## start Source excerpt

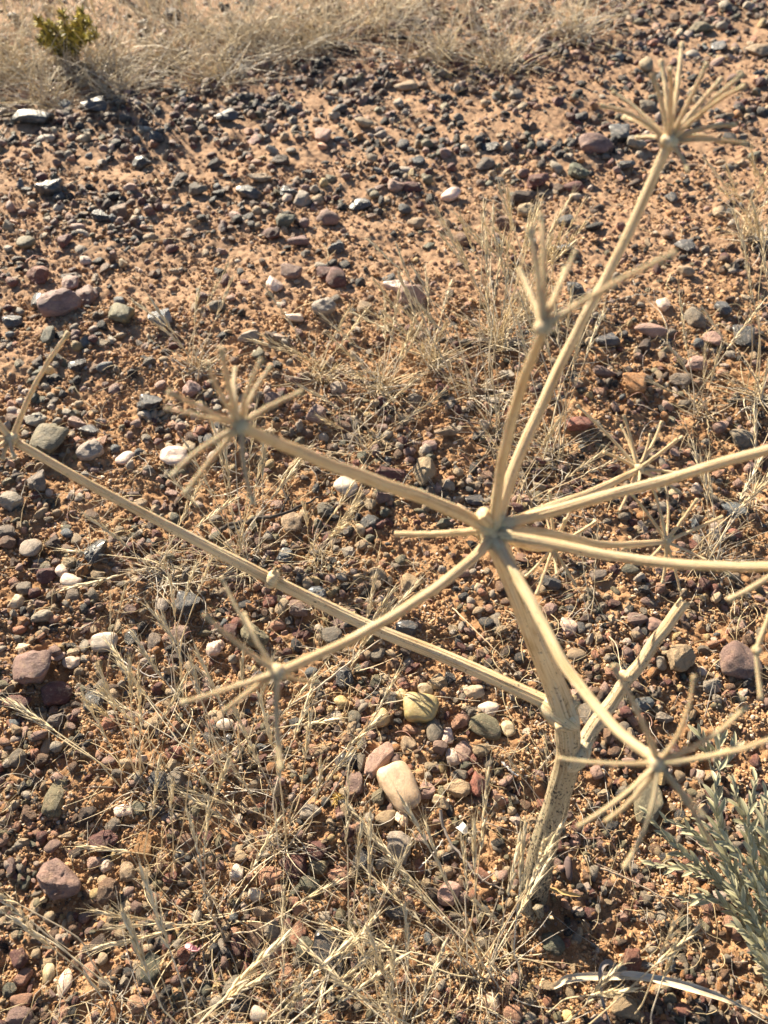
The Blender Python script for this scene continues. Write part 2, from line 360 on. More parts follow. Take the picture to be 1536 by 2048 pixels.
# surveyed stones: x y w h colour shape [rotation]
HERO = """116 1756 82 72 mv a 0|large mauve angular stone with broken edges near the front left
108 1588 38 82 ol s 8|tall narrow knobbly olive-grey stone lying on bare sand
296 1933 38 54 gg s 0|smooth dark greenish stone standing upright below the left tufts
509 1866 38 50 br s 0|red-brown upright stone beside the orange-red one near the front
595 1861 30 60 co a 14|long narrow orange-red stone in the front gravel
660 1891 62 70 bk r 0|large glossy black stone under thin grass in the front gravel
841 1418 66 50 ye b 8|large flat honey-yellow pebble with a dished top
869 1457 34 53 gr r -8|dark grey oval pebble leaning on the honey-yellow one
970 1453 64 42 ol r 22|long olive-brown pebble beside a small tan triangular one
758 1519 44 72 pk s 28|pale pink oblong stone touching the milky quartz block
800 1576 64 88 cr b -28|milky cream quartz block with rounded corners, brightest in the gravel
956 1571 34 46 re a 10|brick-red pointed stone right of the milky quartz block
898 1788 50 42 pk s 0|dusty pink rounded stone behind the front grass tuft
1300 1590 54 88 ol s 10|big olive-brown block seen through the near right umbel rays
1360 1324 50 48 ta a 0|rough tan-grey rock on sand right of the broken stub
1477 1328 74 66 mv s 20|big folded mauve rock near the right edge
1288 1407 44 28 bl a 0|flat blue-grey slate chip right of the broken stub
59 1094 40 40 pg r 0|pale grey rounded stone near the left edge
143 1159 38 27 pw r 0|pinkish white oval pebble paired with a smaller round one
205 1279 50 33 wh b -8|white oblong pebble in the left gravel patch
372 1197 52 50 sl a 0|large dark slate block in front of the long side branch
68 1334 76 68 mv a -10|big mauve-brown rough rock at the left edge
108 1377 54 44 ma s -20|red-brown wedge rock touching the big mauve-brown one
184 1392 36 46 sl s 0|dark grey upright stone with a pale chipped face
508 1268 56 50 ol a 0|grey-green speckled rock behind the lower left umbel
688 1349 38 40 sl s 0|dark slate pebble above the small yellow pebble
75 551 40 34 re a 0|salmon-red flat-topped stone at the upper left edge
85 600 42 40 bk a 0|black angular stone with a glinting flat top
125 620 78 46 mv a -22|large pink-brown rock with a bright sloping face
247 635 48 60 ol a 0|tall olive-grey wedge-shaped stone on the sand
324 644 42 38 bl s 0|blue slate stone right of the olive wedge
549 573 34 42 pw a 0|pinkish white angular stone throwing a long shadow on sand
673 567 38 34 ma r 0|domed red-brown stone on smooth sand
650 629 44 32 pg a 0|pale grey square rock on smooth sand
300 806 50 38 bk a 0|black block with a bright flat top left of an umbel
103 884 66 60 ol a 10|big dark olive rock below the left branch tip
184 902 46 38 pg a 0|whitish grey rough stone under the left branch
248 910 38 26 pw r 0|pinkish cream oval pebble right of the whitish stone
350 912 56 42 pw s 0|large chalky white stone behind the blurred umbel
691 969 46 36 wh r 0|bright milky white pebble touching the upper left branch
783 949 60 28 ma a 14|long maroon stone above the upper left branch
851 942 42 56 ta s 10|tan speckled upright rock above the central joint
825 602 54 40 pk a -18|big pink rock on the edge of the smooth sand
1158 852 50 28 re a 0|flat brick-red stone among upright grass
1268 774 42 40 oc s 0|ochre-brown round rock among dry grass
1298 672 64 26 pk r 0|long pink sausage-shaped pebble at the right
1475 1014 50 32 bl s 0|blue-grey flat stone behind the right branches
70 240 78 28 sl a 0|long dark slab at the far left of the track
578 386 34 24 bk s 0|blue-black stone on the far sandy track
655 436 42 26 mv r 0|pinkish grey oval stone on the far sandy track
155 453 30 17 pk r 0|bright pink flat pebble at the far left
52 488 34 28 ol r 0|olive-grey round cobble near the left edge of the sand
1238 273 38 28 sl s 0|dark slate cobble left of the far right umbel
1190 293 60 30 mv s 0|broad pinkish brown rock left of the far right umbel
1113 332 26 26 pg r 0|round white-topped cobble on the far right track
902 385 38 24 pw r 0|smooth cream-pink egg-shaped pebble on far sand
1289 138 26 24 ta r 0|round tan cobble behind the far right umbel
1146 372 40 18 ma r 0|smooth maroon oblong pebble on the far right track"""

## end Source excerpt

▸ **What to produce**
The data should be printed again unchanged; leave its pictures out.

▸ **In response**
The Blender Python script for this scene continues. Write part 2, from line 360 on. More parts follow. Take the picture to be 1536 by 2048 pixels.
# surveyed stones: x y w h colour shape [rotation]
HERO = """116 1756 82 72 mv a 0|large mauve angular stone with broken edges near the front left
108 1588 38 82 ol s 8|tall narrow knobbly olive-grey stone lying on bare sand
296 1933 38 54 gg s 0|smooth dark greenish stone standing upright below the left tufts
509 1866 38 50 br s 0|red-brown upright stone beside the orange-red one near the front
595 1861 30 60 co a 14|long narrow orange-red stone in the front gravel
660 1891 62 70 bk r 0|large glossy black stone under thin grass in the front gravel
841 1418 66 50 ye b 8|large flat honey-yellow pebble with a dished top
869 1457 34 53 gr r -8|dark grey oval pebble leaning on the honey-yellow one
970 1453 64 42 ol r 22|long olive-brown pebble beside a small tan triangular one
758 1519 44 72 pk s 28|pale pink oblong stone touching the milky quartz block
800 1576 64 88 cr b -28|milky cream quartz block with rounded corners, brightest in the gravel
956 1571 34 46 re a 10|brick-red pointed stone right of the milky quartz block
898 1788 50 42 pk s 0|dusty pink rounded stone behind the front grass tuft
1300 1590 54 88 ol s 10|big olive-brown block seen through the near right umbel rays
1360 1324 50 48 ta a 0|rough tan-grey rock on sand right of the broken stub
1477 1328 74 66 mv s 20|big folded mauve rock near the right edge
1288 1407 44 28 bl a 0|flat blue-grey slate chip right of the broken stub
59 1094 40 40 pg r 0|pale grey rounded stone near the left edge
143 1159 38 27 pw r 0|pinkish white oval pebble paired with a smaller round one
205 1279 50 33 wh b -8|white oblong pebble in the left gravel patch
372 1197 52 50 sl a 0|large dark slate block in front of the long side branch
68 1334 76 68 mv a -10|big mauve-brown rough rock at the left edge
108 1377 54 44 ma s -20|red-brown wedge rock touching the big mauve-brown one
184 1392 36 46 sl s 0|dark grey upright stone with a pale chipped face
508 1268 56 50 ol a 0|grey-green speckled rock behind the lower left umbel
688 1349 38 40 sl s 0|dark slate pebble above the small yellow pebble
75 551 40 34 re a 0|salmon-red flat-topped stone at the upper left edge
85 600 42 40 bk a 0|black angular stone with a glinting flat top
125 620 78 46 mv a -22|large pink-brown rock with a bright sloping face
247 635 48 60 ol a 0|tall olive-grey wedge-shaped stone on the sand
324 644 42 38 bl s 0|blue slate stone right of the olive wedge
549 573 34 42 pw a 0|pinkish white angular stone throwing a long shadow on sand
673 567 38 34 ma r 0|domed red-brown stone on smooth sand
650 629 44 32 pg a 0|pale grey square rock on smooth sand
300 806 50 38 bk a 0|black block with a bright flat top left of an umbel
103 884 66 60 ol a 10|big dark olive rock below the left branch tip
184 902 46 38 pg a 0|whitish grey rough stone under the left branch
248 910 38 26 pw r 0|pinkish cream oval pebble right of the whitish stone
350 912 56 42 pw s 0|large chalky white stone behind the blurred umbel
691 969 46 36 wh r 0|bright milky white pebble touching the upper left branch
783 949 60 28 ma a 14|long maroon stone above the upper left branch
851 942 42 56 ta s 10|tan speckled upright rock above the central joint
825 602 54 40 pk a -18|big pink rock on the edge of the smooth sand
1158 852 50 28 re a 0|flat brick-red stone among upright grass
1268 774 42 40 oc s 0|ochre-brown round rock among dry grass
1298 672 64 26 pk r 0|long pink sausage-shaped pebble at the right
1475 1014 50 32 bl s 0|blue-grey flat stone behind the right branches
70 240 78 28 sl a 0|long dark slab at the far left of the track
578 386 34 24 bk s 0|blue-black stone on the far sandy track
655 436 42 26 mv r 0|pinkish grey oval stone on the far sandy track
155 453 30 17 pk r 0|bright pink flat pebble at the far left
52 488 34 28 ol r 0|olive-grey round cobble near the left edge of the sand
1238 273 38 28 sl s 0|dark slate cobble left of the far right umbel
1190 293 60 30 mv s 0|broad pinkish brown rock left of the far right umbel
1113 332 26 26 pg r 0|round white-topped cobble on the far right track
902 385 38 24 pw r 0|smooth cream-pink egg-shaped pebble on far sand
1289 138 26 24 ta r 0|round tan cobble behind the far right umbel
1146 372 40 18 ma r 0|smooth maroon oblong pebble on the far right track"""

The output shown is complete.